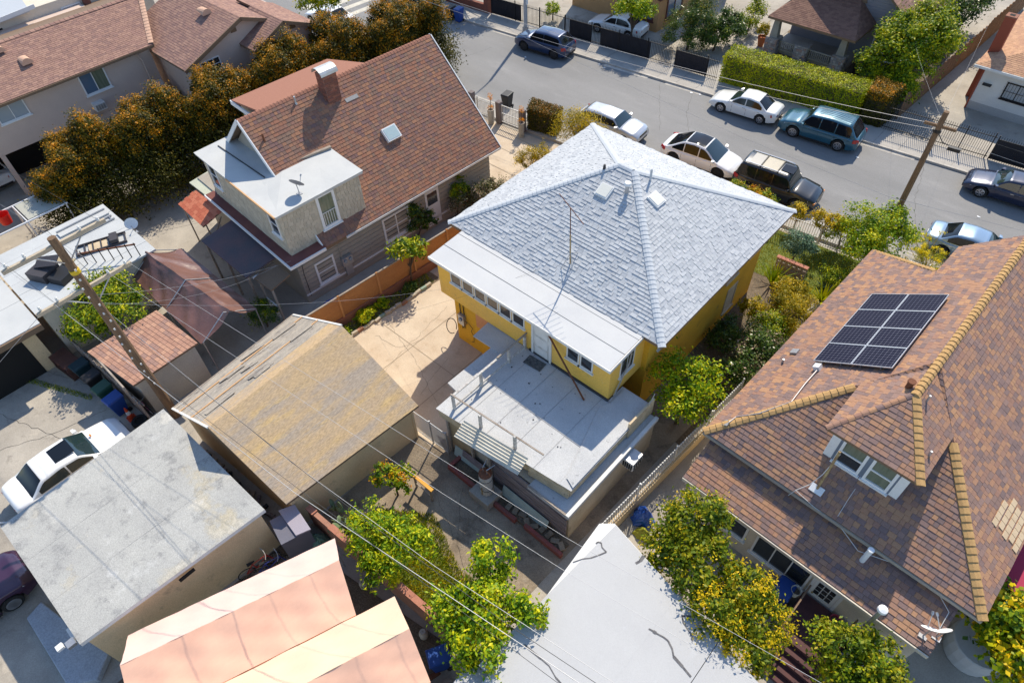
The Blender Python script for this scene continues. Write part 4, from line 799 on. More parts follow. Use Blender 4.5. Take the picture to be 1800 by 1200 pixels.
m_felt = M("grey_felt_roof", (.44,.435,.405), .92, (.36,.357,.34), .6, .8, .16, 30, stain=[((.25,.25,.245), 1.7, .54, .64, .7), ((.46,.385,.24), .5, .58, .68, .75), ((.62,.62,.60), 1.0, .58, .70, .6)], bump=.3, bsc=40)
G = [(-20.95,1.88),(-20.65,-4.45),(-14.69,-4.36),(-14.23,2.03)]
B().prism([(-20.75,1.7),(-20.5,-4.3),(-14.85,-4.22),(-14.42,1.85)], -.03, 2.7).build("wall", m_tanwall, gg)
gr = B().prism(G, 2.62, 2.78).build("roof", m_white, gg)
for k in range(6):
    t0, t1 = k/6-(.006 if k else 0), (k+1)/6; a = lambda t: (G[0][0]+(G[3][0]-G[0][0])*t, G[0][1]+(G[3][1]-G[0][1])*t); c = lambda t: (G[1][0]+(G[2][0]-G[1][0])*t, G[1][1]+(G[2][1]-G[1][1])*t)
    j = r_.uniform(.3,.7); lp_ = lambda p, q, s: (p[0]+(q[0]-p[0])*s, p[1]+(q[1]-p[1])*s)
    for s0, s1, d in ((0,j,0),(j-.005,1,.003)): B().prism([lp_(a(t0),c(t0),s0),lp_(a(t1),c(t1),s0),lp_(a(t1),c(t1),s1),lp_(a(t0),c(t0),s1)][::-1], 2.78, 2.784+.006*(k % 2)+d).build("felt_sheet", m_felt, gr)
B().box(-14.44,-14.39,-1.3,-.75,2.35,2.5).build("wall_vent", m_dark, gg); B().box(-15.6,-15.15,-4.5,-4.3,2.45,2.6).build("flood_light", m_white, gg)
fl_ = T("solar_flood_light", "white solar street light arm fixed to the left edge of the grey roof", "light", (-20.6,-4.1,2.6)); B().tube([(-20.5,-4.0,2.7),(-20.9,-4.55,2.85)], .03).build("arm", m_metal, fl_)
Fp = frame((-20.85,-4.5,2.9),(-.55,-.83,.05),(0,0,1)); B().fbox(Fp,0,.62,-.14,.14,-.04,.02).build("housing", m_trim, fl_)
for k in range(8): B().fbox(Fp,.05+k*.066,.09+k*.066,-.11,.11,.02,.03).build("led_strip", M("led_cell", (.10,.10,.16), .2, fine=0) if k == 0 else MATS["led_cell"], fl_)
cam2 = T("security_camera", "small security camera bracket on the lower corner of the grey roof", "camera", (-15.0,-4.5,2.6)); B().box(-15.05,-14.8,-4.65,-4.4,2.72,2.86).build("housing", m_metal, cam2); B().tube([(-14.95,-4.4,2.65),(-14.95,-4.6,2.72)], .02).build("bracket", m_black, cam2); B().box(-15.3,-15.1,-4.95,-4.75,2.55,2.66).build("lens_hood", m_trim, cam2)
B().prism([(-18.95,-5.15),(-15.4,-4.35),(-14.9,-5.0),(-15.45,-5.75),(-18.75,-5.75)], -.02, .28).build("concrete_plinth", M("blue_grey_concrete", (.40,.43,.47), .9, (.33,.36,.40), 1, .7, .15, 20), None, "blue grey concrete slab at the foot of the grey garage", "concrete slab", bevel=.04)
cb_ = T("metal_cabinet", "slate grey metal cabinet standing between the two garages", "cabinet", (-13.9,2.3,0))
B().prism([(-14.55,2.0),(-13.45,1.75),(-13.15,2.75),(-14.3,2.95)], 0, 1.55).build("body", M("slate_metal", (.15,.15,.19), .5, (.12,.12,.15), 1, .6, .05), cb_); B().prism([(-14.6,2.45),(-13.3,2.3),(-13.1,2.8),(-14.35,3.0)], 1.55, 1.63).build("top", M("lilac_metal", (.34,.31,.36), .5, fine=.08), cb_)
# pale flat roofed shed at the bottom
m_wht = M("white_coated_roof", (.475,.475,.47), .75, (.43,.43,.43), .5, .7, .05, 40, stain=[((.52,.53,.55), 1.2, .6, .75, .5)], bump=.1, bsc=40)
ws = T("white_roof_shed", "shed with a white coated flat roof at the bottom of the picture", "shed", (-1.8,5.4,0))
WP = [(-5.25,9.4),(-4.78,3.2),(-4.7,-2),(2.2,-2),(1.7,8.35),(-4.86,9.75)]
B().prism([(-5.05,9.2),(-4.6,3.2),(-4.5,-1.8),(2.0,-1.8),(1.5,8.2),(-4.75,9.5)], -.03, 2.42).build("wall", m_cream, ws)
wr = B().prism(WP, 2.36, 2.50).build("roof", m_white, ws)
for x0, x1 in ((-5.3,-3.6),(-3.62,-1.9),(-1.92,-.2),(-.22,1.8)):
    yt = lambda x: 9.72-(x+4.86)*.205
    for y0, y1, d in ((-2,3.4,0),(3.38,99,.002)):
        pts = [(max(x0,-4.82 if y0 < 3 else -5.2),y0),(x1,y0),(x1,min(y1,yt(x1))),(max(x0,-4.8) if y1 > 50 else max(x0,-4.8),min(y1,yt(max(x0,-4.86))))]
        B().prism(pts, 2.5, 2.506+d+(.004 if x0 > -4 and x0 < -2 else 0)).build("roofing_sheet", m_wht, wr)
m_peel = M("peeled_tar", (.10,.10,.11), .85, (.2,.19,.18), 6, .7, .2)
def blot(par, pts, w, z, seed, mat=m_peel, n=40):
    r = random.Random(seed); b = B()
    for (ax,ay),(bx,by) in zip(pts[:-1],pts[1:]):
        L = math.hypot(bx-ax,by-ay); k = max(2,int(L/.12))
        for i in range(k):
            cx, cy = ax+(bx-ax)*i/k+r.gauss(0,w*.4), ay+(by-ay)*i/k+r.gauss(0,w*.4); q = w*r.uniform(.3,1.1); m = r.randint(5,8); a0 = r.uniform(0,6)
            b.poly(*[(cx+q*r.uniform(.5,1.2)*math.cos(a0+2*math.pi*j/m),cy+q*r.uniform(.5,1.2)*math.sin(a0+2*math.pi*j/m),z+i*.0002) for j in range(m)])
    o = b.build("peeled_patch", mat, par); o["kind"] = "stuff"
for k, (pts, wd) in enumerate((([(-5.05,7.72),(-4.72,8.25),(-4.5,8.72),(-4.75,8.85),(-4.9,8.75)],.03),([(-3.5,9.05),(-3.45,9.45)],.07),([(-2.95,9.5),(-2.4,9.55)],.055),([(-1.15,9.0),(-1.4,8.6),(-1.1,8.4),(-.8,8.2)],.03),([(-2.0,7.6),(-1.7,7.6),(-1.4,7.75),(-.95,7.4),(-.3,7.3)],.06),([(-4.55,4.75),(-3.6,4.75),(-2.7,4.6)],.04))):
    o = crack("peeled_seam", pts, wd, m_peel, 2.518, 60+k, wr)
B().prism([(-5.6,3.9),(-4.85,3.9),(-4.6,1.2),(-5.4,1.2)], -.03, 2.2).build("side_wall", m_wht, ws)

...

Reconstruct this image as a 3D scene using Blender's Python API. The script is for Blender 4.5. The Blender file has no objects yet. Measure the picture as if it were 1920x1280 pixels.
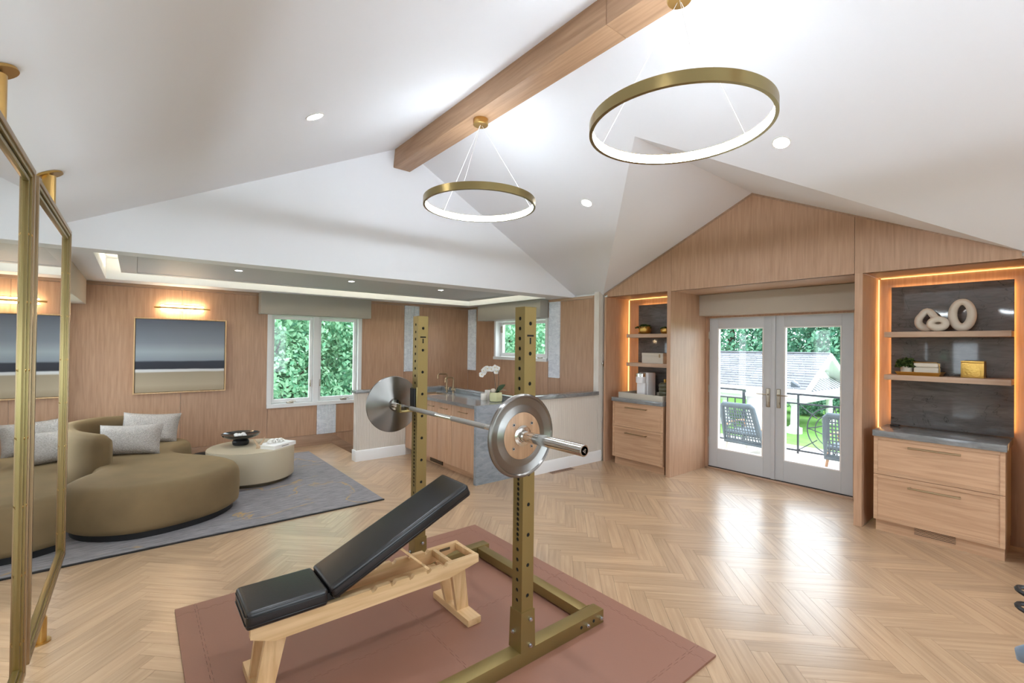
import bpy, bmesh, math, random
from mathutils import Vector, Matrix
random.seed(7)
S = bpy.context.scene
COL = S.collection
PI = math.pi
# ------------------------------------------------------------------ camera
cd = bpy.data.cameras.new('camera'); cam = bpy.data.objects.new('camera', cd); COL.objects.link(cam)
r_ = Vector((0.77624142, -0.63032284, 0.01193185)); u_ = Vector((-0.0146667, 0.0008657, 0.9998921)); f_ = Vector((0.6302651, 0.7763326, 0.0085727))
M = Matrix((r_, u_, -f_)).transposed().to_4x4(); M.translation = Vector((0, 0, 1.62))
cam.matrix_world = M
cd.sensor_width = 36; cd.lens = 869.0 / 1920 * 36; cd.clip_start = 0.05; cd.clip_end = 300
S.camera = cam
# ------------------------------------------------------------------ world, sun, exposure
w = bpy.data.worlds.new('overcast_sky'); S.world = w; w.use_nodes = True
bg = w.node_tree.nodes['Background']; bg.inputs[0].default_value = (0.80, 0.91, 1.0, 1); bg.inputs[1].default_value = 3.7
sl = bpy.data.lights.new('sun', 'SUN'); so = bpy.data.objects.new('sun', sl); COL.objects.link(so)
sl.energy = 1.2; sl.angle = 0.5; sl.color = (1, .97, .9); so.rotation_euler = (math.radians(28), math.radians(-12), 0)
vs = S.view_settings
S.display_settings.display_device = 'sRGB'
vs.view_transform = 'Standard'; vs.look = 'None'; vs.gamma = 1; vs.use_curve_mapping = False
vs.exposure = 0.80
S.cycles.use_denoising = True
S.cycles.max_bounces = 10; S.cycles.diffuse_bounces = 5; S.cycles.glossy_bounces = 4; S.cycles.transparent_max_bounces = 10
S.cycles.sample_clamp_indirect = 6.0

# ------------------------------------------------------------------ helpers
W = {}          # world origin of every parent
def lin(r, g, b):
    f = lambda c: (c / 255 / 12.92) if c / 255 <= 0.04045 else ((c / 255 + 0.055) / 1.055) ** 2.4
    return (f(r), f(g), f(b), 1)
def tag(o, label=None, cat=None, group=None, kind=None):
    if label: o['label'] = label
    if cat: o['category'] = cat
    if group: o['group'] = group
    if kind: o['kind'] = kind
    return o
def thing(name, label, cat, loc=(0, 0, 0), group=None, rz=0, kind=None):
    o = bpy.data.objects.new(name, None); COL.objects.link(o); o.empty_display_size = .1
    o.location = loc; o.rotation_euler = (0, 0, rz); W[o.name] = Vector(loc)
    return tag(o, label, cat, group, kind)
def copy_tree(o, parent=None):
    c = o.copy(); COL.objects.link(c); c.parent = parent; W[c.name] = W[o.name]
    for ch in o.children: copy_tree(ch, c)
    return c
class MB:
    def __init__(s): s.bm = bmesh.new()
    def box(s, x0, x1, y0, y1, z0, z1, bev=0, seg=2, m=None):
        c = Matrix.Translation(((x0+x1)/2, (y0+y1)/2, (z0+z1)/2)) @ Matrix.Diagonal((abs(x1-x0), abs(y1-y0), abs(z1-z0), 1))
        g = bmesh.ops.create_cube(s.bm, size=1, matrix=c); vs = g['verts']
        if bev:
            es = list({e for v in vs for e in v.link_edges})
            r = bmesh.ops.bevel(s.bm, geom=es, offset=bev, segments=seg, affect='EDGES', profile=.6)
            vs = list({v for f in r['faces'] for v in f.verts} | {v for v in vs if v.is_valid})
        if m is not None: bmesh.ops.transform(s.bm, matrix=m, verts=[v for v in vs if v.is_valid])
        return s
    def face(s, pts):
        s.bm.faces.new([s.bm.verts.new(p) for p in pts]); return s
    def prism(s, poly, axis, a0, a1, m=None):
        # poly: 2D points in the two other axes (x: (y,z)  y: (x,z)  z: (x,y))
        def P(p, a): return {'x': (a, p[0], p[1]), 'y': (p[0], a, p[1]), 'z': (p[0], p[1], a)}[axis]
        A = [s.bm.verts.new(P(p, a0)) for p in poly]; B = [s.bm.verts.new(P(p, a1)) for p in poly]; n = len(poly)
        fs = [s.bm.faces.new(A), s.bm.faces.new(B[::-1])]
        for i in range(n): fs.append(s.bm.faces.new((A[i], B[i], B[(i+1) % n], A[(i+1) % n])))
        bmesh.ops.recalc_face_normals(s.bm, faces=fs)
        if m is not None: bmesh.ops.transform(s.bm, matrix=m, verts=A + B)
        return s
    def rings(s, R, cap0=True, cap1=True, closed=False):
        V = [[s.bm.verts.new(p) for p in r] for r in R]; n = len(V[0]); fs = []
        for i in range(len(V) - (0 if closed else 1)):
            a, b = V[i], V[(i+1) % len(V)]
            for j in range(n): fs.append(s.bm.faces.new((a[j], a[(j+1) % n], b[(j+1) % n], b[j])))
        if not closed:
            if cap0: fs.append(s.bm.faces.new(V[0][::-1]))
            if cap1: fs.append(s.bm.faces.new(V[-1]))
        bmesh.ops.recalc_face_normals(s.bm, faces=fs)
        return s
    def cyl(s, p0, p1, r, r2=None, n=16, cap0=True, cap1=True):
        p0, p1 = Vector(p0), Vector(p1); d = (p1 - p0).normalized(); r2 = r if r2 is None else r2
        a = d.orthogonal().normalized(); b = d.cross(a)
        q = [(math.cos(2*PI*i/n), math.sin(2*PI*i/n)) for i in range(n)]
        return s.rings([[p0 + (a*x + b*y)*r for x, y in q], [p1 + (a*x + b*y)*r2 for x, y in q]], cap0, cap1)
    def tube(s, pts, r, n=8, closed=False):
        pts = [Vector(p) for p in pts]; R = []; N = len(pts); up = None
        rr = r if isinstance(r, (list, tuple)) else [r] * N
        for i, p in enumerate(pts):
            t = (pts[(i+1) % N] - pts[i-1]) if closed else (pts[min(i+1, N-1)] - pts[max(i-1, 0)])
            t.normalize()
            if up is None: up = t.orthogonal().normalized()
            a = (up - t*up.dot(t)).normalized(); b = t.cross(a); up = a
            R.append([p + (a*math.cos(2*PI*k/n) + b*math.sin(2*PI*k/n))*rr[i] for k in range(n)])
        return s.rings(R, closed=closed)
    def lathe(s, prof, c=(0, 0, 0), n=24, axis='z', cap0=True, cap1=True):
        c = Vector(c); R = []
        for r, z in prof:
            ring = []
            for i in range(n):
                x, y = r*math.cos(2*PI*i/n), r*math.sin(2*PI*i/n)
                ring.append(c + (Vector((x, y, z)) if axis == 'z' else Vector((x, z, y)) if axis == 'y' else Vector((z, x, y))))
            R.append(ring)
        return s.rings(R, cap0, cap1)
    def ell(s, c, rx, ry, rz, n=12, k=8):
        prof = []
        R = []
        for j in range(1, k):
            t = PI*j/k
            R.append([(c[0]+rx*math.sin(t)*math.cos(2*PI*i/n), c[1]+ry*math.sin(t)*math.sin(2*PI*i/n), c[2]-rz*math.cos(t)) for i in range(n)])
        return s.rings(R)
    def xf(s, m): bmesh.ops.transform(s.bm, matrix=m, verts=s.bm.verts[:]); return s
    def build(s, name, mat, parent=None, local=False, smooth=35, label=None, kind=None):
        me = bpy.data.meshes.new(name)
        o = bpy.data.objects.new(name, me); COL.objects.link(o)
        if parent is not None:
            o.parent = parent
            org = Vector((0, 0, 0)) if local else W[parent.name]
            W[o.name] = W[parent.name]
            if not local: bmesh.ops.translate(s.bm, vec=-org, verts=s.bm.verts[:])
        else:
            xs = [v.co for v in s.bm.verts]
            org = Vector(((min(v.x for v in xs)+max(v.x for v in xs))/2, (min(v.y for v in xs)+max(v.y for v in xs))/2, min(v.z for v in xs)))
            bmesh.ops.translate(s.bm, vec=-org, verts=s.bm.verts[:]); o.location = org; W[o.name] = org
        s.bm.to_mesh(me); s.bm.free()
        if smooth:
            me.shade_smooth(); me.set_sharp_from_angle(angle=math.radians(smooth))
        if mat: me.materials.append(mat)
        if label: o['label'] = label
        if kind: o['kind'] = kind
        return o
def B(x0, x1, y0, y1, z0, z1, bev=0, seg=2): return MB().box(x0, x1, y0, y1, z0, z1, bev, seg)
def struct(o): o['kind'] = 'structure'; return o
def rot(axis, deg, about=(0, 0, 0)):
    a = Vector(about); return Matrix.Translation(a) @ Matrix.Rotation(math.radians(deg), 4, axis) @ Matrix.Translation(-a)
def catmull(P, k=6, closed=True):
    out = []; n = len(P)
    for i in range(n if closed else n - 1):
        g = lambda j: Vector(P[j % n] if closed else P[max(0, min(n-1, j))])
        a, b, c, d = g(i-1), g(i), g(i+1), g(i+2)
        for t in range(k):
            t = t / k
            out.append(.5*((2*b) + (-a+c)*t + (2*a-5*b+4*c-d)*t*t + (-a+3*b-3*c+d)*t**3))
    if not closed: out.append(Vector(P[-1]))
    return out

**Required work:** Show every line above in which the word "pixels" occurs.

**Solution to the problem:**
The Blender Python script for this scene continues. Write part 4, from line 799 on. More parts follow. Use Blender 4.5. Take the picture to be 1800 by 1200 pixels.
Reconstruct this image as a 3D scene using Blender's Python API. The script is for Blender 4.5. The Blender file has no objects yet. Measure the picture as if it were 1920x1280 pixels.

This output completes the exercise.